John Lennon and Paul McCartney in Hamburg, in 1961 (AP
Images)
Let’s take a quick poll:
Who wants to buy a pair of leather trousers? OK, now of the people who just
said yes, who wants to buy a pair of leather trousers that are over 50 years
old, and have been worn by two previous owners? And what if you find out one of
those owners used to wear his leather trousers to play sweaty rock ‘n’ roll
concerts every night? Does anyone out there still have a hand up?
This is the situation in which a Bridlington man finds himself, having
gathered his belongings together to move house and come across his old stage
leathers.
Mike Hoggard does have an ace up his… well it’s not
exactly a sleeve… in that he claims that the whiffy old leathers used to belong
to
Paul McCartney, and all of that sweat occurred because he
was gigging with
the Beatles.
It’s too late to put your hands back up now.
Mike says that he was given the trousers by the band’s manager
Brian
Epstein, after a gig with his jazz band at the Cavern Club in
Liverpool, probably late in 1961. He’d found them in the band’s dressing room
after the Beatles set, with the name “Paul” written just below the waistband,
and Brian said to keep them.
He told
BBC News (who also have pictures):
“The trousers were in a bag hanging up. Epstein said to take them because he
wanted to get them out of the leather and into these suits. So I took them and I
wore them. At the time they
[The Beatles] weren’t famous at all, so
there was no sort of thought about ‘I’ve got something that’s massively
invaluable’ or anything like that, just I fancied a pair of leather
trousers.”
Now, it would be very easy to find an old handkerchief, write the name
Ringo on it and claim it as a Beatle artifact, but Mike’s son
in law
Paul Bennett-Todd, initially a sceptic, has put the
pants through some rigorous tests to determine their provenance, not the least
of which is examining photos of Paul in 1961, to see if there are common creases
and marks that would identify the right pair:
“We can see creases that are indicative of the way that a person might wear
those trousers – it’s like a fingerprint, almost. They’re exactly the right
inside leg measurement and they’re exactly the right waist measurement.

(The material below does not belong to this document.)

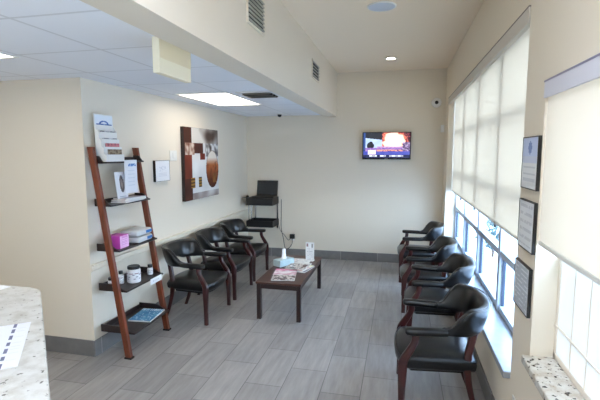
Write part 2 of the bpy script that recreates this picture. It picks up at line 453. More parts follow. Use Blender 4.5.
tag(obj('shade_valance', box(XR-.008, XR+.026, 2.545, 6.445, 2.428, 2.512, .003), M['valance']), 'long beige valance box above the four roller shades', 'valance')
obj('top_strip', box(XR-.009, XR+.02, 2.545, 6.445, 2.510, 2.5175), M['stripdark'], bpy.data.objects['shade_valance'])  # thin dark strip along the top edge of the long valance
tag(obj('shade_valance', box(XR-.010, XR+.002, W2[0]+.01, 2.208, 2.0, 2.072, .002), M['valancelav']), 'pale lavender valance strip above the near window shade', 'valance')
obj('top_strip', box(XR-.012, XR+.002, W2[0]+.01, 2.208, 2.071, 2.078), M['striplav'], bpy.data.objects['shade_valance.001'])  # thin darker lavender strip over the near valance

# ------------------------------------------------------------------ ceiling things
def troffer(x0, x1, y0, y1, label, zc=HD, lamp='troffer', grp='ceiling light panels'):
    t = thing('ceiling_light', label, 'ceiling light', ((x0+x1)/2, (y0+y1)/2, zc), 0, grp)
    a, b = (x1-x0)/2, (y1-y0)/2; f = .018
    bm = bmesh.new()
    for q in ((-a, a, -b, -b+f), (-a, a, b-f, b), (-a, -a+f, -b+f, b-f), (a-f, a, -b+f, b-f)): box(*q, -.008, -.0005, bm=bm)
    obj('frame', bm, M['white'], t)
    obj('diffuser', box(-a+f, a-f, -b+f, b-f, -.005, -.001), M[lamp], t)
troffer(-2.27, -1.70, 4.09, 5.19, 'bright rectangular light panel in the tiled ceiling above the painting')
troffer(-2.93, -2.36, 1.20, 2.31, 'bright light panel in the tiled ceiling cut by the picture edge')
troffer(-2.27, -1.70, -1.4, -.3, 'added fill light panel in the tiled ceiling behind the counter')  # out of view, added as fill light
troffer(-4.3, -3.73, .2, 1.3, 'added fill light panel in the tiled ceiling over the reception area')  # another unseen fill panel, added for brightness
troffer(-.5, .1, .1, 1.3, 'added cool white fill panel in the plaster ceiling between beam and window column', HC, 'fill_cool', 'added plaster ceiling fill panels')  # unseen panel added to brighten the beam and walls
troffer(-.5, .1, -1.75, -.55, 'added cool white fill panel in the plaster ceiling by the added door', HC, 'fill_cool', 'added plaster ceiling fill panels')  # second added fill panel, behind the camera
def downlight(x, y, label):
    t = thing('downlight', label, 'ceiling light', (x, y, HC), 0, 'recessed downlights')
    obj('trim_ring', lathe([(.078, -.001), (.078, -.007), (.055, -.009), (.053, -.001)]), M['white'], t, True)
    obj('lamp', lathe([(.053, -.001), (.053, -.006), (0, -.006)]), M['down'], t)
downlight(-.158, 5.99, 'small bright recessed downlight in the plaster ceiling before the back wall')
t = thing('ceiling_speaker', 'round white speaker grille flush in the plaster ceiling', 'speaker', (-.19, 3.90, HC))
obj('rim', lathe([(.125, -.0005), (.125, -.006), (.115, -.010), (.112, -.006)], 40), M['white'], t, True)
obj('grille', lathe([(.113, -.001), (.113, -.008), (.06, -.010), (0, -.0105)], 40), M['speaker'], t, True)
# ceiling diffuser half hidden by the beam
t = thing('air_diffuser', 'dark louvred air diffuser in the tiled ceiling beside the beam', 'air vent', (-1.42, 4.29, HD))
bm = bmesh.new()
for q in ((-.20, .20, -.20, -.15), (-.20, .20, .15, .20), (-.20, -.15, -.15, .15), (.15, .20, -.15, .15)): box(*q, -.012, -.0005, bm=bm)
obj('frame', bm, M['white'], t)
obj('backing', box(-.15, .15, -.15, .15, -.004, -.001), M['ventdark'], t)
for k in range(6):
    y = -.125+k*.05
    b = box(-.148, .148, -.02, .02, -.001, .001); bmesh.ops.rotate(b, verts=b.verts, matrix=Matrix.Rotation(.5, 3, 'X')); bmesh.ops.translate(b, verts=b.verts, vec=(0, y, -.018))
    obj('louvre', b, M['satinblack'] if k % 2 else M['grille'], t)
# wall vents on the beam face
def beam_vent(y0, y1, z0, z1, label, n):
    t = thing('wall_vent', label, 'air vent', (BX1, (y0+y1)/2, (z0+z1)/2), PI/2, 'slatted vents on the beam')
    a, h = (y1-y0)/2, (z1-z0)/2; f = .016
    bm = bmesh.new()
    for q in ((-a, a, -h, -h+f), (-a, a, h-f, h), (-a, -a+f, -h+f, h-f), (a-f, a, -h+f, h-f)): box(q[0], q[1], -.012, -.0005, q[2], q[3], bm=bm)
    obj('frame', bm, M['wall'], t)
    obj('backing', box(-a+f, a-f, -.003, -.001, -h+f, h-f), M['ventdark'], t)
    for k in range(n):
        z = -h+f+(k+.5)*(2*h-2*f)/n
        b = box(-a+f, a-f, -.006, .006, -.004, .004); bmesh.ops.rotate(b, verts=b.verts, matrix=Matrix.Rotation(-.10, 3, 'X')); bmesh.ops.translate(b, verts=b.verts, vec=(0, -.011, z))
        obj('slat', b, M['grille'], t)
beam_vent(2.75, 3.11, 2.60, 2.85, 'slatted dark vent on the beam face, larger and nearer', 8)
beam_vent(4.87, 5.28, 2.60, 2.81, 'small slatted dark vent on the beam face toward the back wall', 5)
# cream box hanging under the ceiling (blank side of an exit sign)
t = thing('exit_sign', 'blank cream box sign hanging from the tiled ceiling beside the beam', 'sign', (-1.258, 2.25, HD))
obj('housing', box(-.022, .020, -.176, .172, -.186, -.0005, .004), M['creamlite'], t)
obj('upper_panel', box(.0195, .0215, -.174, .170, -.108, -.002, .001), M['cream'], t)
# dome camera on the tiled ceiling
t = thing('dome_camera', 'small black dome camera on the tiled ceiling by the back wall', 'camera', (-1.845, 6.5, HD))
obj('base', lathe([(.04, 0), (.04, -.010), (.034, -.014)]), M['white'], t, True)
obj('dome', lathe([(.033, -.013), (.033, -.025), (.026, -.042), (.012, -.052), (0, -.054)]), M['black'], t, True)
# cameras on the back wall
t = thing('security_camera', 'white round camera with black lens high on the back wall', 'camera', (.505, YB, 2.5))
obj('housing', lathe([(.068, 0), (.074, -.03), (.064, -.06), (.034, -.072), (.028, -.074)], axis='y'), M['white'], t, True)
obj('lens', lathe([(.027, -.068), (.026, -.078), (0, -.082)], axis='y'), M['black'], t, True)
t = thing('motion_detector', 'small white motion detector on the back wall near the corner', 'detector', (.605, YB, 2.115))
obj('body', box(-.026, .026, -.045, 0, -.055, .055, .008), M['white'], t, True)
obj('lens_window', box(-.019, .019, -.049, -.044, -.045, -.005, .003), M['white'], t, True)

# ================================================================== CHAIRS
def ss(a, b, x):
    t = max(0, min(1, (x-a)/(b-a))); return t*t*(3-2*t)
def make_chair():
    t = thing('waiting_armchair', '', 'chair')
    # seat cushion
    def outline(ins):
        pts = []
        n = 14
        hw_f, hw_b = .262-ins, .225-ins; xf, xb = .235-ins, -.235+ins
        for k in range(n+1):                       # bowed front
            v = -1+2*k/n; pts.append((xf+.045*(1-abs(v)**2.4), v*hw_f))
        for k in range(1, 7): pts.append((xf-(xf-xb)*k/7, hw_f+(hw_b-hw_f)*k/7))
        for k in range(n+1):
            v = 1-2*k/n; pts.append((xb-.03*(1-abs(v)**2.2), v*hw_b))
        for k in range(1, 7): pts.append((xb+(xf-xb)*k/7, -hw_b-(hw_f-hw_b)*k/7))
        return pts
    rings = [[(x, y, z) for x, y in outline(i)] for z, i in ((.318, .05), (.320, .025), (.330, .008), (.348, 0), (.385, -.004), (.405, .004), (.420, .025), (.429, .06), (.435, .11), (.438, .17))]
    obj('seat', loft(rings), M['leather'], t, True)
    seat_edge = [(x, y, .406) for x, y in outline(-.001)]
    obj('seat_piping', tube(seat_edge[0:15], .0045, 6), M['piping'], t, True)
    obj('seat_frame', loft([[(x, y, z) for x, y in outline(.06)] for z in (.290, .319)]), M['black'], t)
    # wrap-around back
    def ctr(a):
        return Vector((-.045-.222*math.copysign(abs(math.cos(a))**.72, math.cos(a))*(1 if abs(a) < PI/2 else .35), .258*math.copysign(abs(math.sin(a))**.66, a), 0))
    rings = []; K = 56; AM = math.radians(106); topedge = []
    for k in range(K+1):
        a = -AM+2*AM*k/K; c = ctr(a); d = (ctr(a+.03)-ctr(a-.03)).normalized(); n = Vector((d.y, -d.x, 0))
        if n.dot(Vector((c.x+.03, c.y, 0))) < 0: n = -n
        f = 1-ss(-.175, -.045, c.x)
        g_ = 1-ss(0, .20, abs(c.y))
        zt = .624+.144*f+.008*g_; zb = .578-.004*f+.045*g_*g_
        th = .027+.007*f; lean = .050*f
        sec = []
        for q in range(14):
            g = 2*PI*q/14; cx = math.copysign(abs(math.cos(g))**.55, math.cos(g)); cz = math.copysign(abs(math.sin(g))**.6, math.sin(g))
            zz = (zt+zb)/2+cz*(zt-zb)/2
            off = cx*th + lean*((zz-zb)/max(.05, zt-zb)) - .01
            p = c+n*off; sec.append((p.x, p.y, zz))
        rings.append(sec)
        topedge.append(c+n*(th*.8+lean-.01)+Vector((0, 0, zt-.005)))
    obj('backrest', loft(rings), M['leather'], t, True)
    obj('back_piping', tube(topedge[2:-2], .0045, 6), M['piping'], t, True)
    for s in (-1, 1):
        # padded arm
        rings = []
        for x, sc in ((-.045, .9), (.0, 1), (.10, 1), (.185, 1), (.208, .92), (.217, .7), (.221, .4)):
            y = s*(.260+.022*(x+.05)/.27); sec = []
            for q in range(12):
                g = 2*PI*q/12
                sec.append((x, y+math.copysign(abs(math.cos(g))**.6, math.cos(g))*.034*sc, .600+math.copysign(abs(math.sin(g))**.6, math.sin(g))*.024*sc))
            rings.append(sec)
        obj('armrest', loft(rings), M['leather'], t, True)
        # front leg with the bent arm post
        path = smoothpath([(.236, s*.298, 0), (.234, s*.296, .18), (.232, s*.291, .355), (.224, s*.289, .405), (.188, s*.285, .47), (.158, s*.281, .53), (.154, s*.278, .59)], 5)
        ws = [.040+.020*ss(.10, .38, p.z)-.014*ss(.42, .55, p.z) for p in path]
        obj('front_leg', sweep_sq(path, ws, .036, .008), M['cherry'], t, True)
        path = smoothpath([(-.270, s*.226, 0), (-.222, s*.219, .13), (-.186, s*.212, .30), (-.186, s*.208, .44), (-.222, s*.196, .61)], 5)
        obj('rear_leg', sweep_sq(path, [.036+.012*ss(.1, .4, p.z) for p in path], .032, .007), M['cherry'], t, True)
    return t
chair = make_chair()
def put(o, x, y, rz, label, group):
    o.location = (x, y, 0); o.rotation_euler = (0, 0, rz); o['label'] = label; o['group'] = group
spots = [
 (-2.128, 4.185, 0.00, 'black leather armchair with cherry legs beside the ladder shelf', 'chairs along the left wall'),
 (-2.130, 4.96, 0.00, 'black leather armchair below the painting, middle of the three there', 'chairs along the left wall'),
 (-2.150, 5.72, 0.00, 'black leather armchair beside the laptop stand in the corner', 'chairs along the left wall'),
 (.272, 3.050, PI+.02, 'black leather armchair under the window, nearest of that row', 'chairs along the window'),
 (.350, 4.110, PI-.02, 'black leather armchair under the window, second from the nearest', 'chairs along the window'),
 (.305, 5.00, PI, 'black leather armchair under the window, second from the back wall', 'chairs along the window'),
 (.272, 6.13, PI, 'black leather armchair under the window, in the corner by the back wall', 'chairs along the window'),
]
for i, s in enumerate(spots):
    put(chair if i == 0 else copy_tree(chair), *s)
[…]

“They [the Beatles] went to a small independent tailor in St Paul’s district
of Hamburg and commissioned the trousers to be made. That’s what makes these
trousers so very individual.”
Now both men are hoping to sell the trousers to a museum, possibly motivated
by the £110,450 a leather jacket of
George Harrison’s fetched
at auction last December.
Sir Paul, who could conceivably just ask for his pants back, has not
commented on whether he wants them. He didn’t even put his hand up just now.